- **What is expected**
Pick out each line containing the string "with".

- **Provided entries**
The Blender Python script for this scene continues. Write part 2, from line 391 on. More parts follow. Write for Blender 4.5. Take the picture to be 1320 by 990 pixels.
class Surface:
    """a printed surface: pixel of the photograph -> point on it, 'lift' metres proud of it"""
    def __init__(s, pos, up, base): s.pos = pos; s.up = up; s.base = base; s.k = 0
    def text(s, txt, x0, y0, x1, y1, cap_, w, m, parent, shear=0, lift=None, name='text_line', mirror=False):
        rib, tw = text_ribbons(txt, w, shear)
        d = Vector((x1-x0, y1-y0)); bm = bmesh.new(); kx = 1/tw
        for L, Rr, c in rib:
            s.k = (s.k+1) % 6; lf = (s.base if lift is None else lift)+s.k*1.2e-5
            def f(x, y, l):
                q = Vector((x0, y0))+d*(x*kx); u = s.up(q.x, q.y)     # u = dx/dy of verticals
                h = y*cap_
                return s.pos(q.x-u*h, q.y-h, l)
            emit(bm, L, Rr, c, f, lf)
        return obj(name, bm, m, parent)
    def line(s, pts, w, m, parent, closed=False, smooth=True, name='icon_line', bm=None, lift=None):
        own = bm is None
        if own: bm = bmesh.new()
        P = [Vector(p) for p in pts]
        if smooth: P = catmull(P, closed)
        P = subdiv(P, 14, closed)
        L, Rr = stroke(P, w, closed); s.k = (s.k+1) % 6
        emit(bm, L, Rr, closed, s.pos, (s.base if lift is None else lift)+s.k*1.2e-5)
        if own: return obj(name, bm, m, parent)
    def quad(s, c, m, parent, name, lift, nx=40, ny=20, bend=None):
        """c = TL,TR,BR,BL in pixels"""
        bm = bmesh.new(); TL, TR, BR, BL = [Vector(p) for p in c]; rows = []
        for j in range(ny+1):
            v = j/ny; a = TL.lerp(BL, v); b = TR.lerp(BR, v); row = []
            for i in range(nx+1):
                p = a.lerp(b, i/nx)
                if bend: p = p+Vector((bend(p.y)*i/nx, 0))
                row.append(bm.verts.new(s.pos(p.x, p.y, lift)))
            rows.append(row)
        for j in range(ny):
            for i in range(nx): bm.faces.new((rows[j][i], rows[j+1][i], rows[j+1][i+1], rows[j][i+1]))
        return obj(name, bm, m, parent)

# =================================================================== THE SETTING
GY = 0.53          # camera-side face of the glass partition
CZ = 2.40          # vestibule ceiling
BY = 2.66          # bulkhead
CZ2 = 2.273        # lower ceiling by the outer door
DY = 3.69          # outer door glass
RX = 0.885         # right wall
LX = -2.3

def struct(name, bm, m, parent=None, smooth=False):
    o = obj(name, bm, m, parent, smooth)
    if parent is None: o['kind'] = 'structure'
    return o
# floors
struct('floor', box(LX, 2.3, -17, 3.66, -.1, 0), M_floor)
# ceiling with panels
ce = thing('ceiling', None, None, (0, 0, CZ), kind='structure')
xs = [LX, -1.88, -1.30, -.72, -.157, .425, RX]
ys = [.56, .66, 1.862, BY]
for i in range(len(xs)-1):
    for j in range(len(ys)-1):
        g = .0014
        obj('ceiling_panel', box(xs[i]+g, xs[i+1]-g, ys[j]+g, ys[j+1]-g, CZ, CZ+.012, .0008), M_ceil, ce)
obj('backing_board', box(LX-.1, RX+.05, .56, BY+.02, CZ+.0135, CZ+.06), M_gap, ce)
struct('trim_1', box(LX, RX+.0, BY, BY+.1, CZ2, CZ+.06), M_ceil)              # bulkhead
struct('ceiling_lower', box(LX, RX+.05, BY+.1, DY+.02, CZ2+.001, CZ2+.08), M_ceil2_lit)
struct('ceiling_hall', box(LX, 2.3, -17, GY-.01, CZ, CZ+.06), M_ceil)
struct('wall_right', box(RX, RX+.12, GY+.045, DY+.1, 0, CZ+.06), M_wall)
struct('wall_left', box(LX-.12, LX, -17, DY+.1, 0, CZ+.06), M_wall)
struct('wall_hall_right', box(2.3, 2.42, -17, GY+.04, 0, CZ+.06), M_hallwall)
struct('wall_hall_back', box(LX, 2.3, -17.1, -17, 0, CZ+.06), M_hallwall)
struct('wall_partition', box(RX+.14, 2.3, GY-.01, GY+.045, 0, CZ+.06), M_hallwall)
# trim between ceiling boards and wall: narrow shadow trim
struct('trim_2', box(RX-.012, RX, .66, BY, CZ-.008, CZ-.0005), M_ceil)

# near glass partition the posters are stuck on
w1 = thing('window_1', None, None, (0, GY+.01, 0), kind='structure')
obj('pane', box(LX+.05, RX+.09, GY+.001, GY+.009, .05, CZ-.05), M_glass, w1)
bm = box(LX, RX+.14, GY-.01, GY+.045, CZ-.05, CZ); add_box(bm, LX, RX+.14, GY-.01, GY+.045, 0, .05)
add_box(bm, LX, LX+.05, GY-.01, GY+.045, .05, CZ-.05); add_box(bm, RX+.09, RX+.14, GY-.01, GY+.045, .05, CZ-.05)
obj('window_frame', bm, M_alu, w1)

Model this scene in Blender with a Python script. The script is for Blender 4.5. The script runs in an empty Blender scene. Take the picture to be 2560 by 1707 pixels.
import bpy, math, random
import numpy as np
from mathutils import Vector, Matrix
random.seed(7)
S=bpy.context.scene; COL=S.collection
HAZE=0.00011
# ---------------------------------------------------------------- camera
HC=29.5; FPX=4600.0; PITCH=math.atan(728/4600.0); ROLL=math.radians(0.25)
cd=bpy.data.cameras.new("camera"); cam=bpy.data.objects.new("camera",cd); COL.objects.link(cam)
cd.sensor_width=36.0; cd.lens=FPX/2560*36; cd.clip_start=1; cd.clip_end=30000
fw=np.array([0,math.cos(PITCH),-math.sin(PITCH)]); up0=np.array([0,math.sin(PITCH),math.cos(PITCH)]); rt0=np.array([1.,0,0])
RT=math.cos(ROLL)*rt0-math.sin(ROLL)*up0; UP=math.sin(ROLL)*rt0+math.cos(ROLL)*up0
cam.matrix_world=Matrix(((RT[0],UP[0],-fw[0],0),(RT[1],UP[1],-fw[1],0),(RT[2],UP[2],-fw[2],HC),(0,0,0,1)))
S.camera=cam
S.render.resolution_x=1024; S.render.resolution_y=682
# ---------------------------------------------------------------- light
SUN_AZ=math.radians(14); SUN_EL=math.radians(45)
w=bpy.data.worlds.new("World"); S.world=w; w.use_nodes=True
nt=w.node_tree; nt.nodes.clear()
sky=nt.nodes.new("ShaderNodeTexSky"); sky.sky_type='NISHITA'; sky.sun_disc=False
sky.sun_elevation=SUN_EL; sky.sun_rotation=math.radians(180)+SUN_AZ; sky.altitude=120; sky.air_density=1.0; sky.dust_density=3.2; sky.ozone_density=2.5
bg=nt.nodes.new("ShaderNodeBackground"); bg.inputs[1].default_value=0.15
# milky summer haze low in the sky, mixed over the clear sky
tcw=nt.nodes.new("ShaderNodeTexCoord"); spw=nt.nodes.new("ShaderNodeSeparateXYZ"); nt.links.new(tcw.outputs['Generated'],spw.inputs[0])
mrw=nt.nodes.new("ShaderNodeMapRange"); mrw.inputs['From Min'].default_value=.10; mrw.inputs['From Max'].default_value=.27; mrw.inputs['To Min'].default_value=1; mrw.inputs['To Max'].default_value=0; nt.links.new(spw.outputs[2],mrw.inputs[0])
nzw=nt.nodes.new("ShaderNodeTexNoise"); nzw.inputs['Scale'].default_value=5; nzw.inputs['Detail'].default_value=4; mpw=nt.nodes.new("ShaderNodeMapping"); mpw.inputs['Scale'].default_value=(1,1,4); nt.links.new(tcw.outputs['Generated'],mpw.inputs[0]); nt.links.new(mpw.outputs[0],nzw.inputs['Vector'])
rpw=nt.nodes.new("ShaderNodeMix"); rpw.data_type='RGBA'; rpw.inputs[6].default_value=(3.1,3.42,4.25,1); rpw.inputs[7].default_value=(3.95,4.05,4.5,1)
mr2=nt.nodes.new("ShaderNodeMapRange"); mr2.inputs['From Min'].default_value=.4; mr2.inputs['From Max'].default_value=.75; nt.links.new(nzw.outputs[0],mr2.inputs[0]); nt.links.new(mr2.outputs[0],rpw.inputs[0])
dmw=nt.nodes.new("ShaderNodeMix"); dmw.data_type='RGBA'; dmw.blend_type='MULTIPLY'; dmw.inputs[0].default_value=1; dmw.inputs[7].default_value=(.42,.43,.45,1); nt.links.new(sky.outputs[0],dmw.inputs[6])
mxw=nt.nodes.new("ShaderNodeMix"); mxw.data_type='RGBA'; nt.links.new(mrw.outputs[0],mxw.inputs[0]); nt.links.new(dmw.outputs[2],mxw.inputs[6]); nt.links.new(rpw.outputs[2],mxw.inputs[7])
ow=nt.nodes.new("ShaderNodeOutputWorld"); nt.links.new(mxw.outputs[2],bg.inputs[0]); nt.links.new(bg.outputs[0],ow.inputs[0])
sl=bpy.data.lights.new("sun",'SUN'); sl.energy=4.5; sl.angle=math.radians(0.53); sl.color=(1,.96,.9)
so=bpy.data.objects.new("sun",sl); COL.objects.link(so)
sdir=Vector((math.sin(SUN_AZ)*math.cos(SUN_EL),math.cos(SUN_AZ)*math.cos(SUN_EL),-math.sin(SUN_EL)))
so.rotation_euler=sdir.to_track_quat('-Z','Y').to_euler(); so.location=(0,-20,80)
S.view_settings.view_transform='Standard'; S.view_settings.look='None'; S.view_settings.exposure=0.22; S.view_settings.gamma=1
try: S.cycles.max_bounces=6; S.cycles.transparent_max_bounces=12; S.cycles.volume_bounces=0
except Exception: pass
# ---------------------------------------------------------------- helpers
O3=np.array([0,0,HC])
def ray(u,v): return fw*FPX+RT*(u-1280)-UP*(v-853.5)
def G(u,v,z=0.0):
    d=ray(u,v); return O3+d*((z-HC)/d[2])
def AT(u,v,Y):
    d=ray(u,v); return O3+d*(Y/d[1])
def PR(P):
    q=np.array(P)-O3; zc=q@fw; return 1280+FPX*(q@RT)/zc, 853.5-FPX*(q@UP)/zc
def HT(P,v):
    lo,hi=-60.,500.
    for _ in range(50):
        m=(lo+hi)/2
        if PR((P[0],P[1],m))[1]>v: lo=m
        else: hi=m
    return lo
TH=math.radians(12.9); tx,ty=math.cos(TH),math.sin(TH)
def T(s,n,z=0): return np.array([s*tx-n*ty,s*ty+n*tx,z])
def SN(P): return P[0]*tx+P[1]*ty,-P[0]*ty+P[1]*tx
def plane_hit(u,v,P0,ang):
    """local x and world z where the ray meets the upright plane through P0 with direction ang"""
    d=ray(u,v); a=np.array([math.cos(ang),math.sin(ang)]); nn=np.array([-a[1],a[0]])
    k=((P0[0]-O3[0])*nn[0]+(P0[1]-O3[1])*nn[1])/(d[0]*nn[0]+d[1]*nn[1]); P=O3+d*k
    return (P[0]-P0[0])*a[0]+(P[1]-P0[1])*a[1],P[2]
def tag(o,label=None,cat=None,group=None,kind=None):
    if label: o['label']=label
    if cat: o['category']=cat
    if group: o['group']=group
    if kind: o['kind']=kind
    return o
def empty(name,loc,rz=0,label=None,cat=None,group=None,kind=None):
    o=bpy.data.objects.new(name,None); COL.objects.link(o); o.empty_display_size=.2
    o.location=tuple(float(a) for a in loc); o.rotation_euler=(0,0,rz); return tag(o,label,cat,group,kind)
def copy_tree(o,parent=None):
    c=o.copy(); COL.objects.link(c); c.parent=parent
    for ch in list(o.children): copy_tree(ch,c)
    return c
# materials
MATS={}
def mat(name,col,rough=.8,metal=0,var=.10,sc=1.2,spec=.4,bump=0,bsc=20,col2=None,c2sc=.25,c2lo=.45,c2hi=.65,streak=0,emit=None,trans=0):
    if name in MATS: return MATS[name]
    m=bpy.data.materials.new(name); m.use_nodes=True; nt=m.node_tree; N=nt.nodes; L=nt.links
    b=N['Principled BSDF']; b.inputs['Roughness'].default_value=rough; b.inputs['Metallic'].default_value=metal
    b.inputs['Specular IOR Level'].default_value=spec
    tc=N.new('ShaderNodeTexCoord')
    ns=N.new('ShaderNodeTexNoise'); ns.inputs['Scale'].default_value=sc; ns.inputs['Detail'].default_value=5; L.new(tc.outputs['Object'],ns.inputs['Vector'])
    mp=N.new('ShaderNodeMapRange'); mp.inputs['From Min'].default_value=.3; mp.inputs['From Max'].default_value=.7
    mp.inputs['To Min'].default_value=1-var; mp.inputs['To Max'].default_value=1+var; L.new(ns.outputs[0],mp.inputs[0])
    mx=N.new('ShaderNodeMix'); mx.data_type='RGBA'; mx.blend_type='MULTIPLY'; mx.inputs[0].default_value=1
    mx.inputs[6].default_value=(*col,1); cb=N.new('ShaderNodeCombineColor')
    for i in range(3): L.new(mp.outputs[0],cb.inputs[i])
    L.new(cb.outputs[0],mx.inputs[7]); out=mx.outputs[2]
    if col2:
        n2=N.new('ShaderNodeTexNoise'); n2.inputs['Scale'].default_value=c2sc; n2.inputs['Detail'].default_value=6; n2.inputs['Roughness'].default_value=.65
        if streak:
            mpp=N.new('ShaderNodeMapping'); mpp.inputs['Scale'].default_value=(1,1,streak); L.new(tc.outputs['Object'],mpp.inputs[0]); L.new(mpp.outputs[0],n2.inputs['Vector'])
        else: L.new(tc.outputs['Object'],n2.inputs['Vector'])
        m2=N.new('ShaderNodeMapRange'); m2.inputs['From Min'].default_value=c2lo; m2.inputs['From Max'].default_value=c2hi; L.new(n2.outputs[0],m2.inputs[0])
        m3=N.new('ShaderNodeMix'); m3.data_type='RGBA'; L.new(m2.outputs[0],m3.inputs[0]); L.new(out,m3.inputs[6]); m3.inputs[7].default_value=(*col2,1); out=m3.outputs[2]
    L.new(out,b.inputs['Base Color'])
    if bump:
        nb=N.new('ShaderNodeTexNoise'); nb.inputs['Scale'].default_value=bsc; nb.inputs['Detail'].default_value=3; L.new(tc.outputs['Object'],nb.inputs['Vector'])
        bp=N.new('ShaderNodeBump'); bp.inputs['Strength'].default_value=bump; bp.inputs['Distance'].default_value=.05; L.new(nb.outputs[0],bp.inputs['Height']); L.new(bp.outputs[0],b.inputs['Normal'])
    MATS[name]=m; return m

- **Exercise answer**
# ceiling with panels
Model this scene in Blender with a Python script. The script is for Blender 4.5. The script runs in an empty Blender scene. Take the picture to be 2560 by 1707 pixels.
    """local x and world z where the ray meets the upright plane through P0 with direction ang"""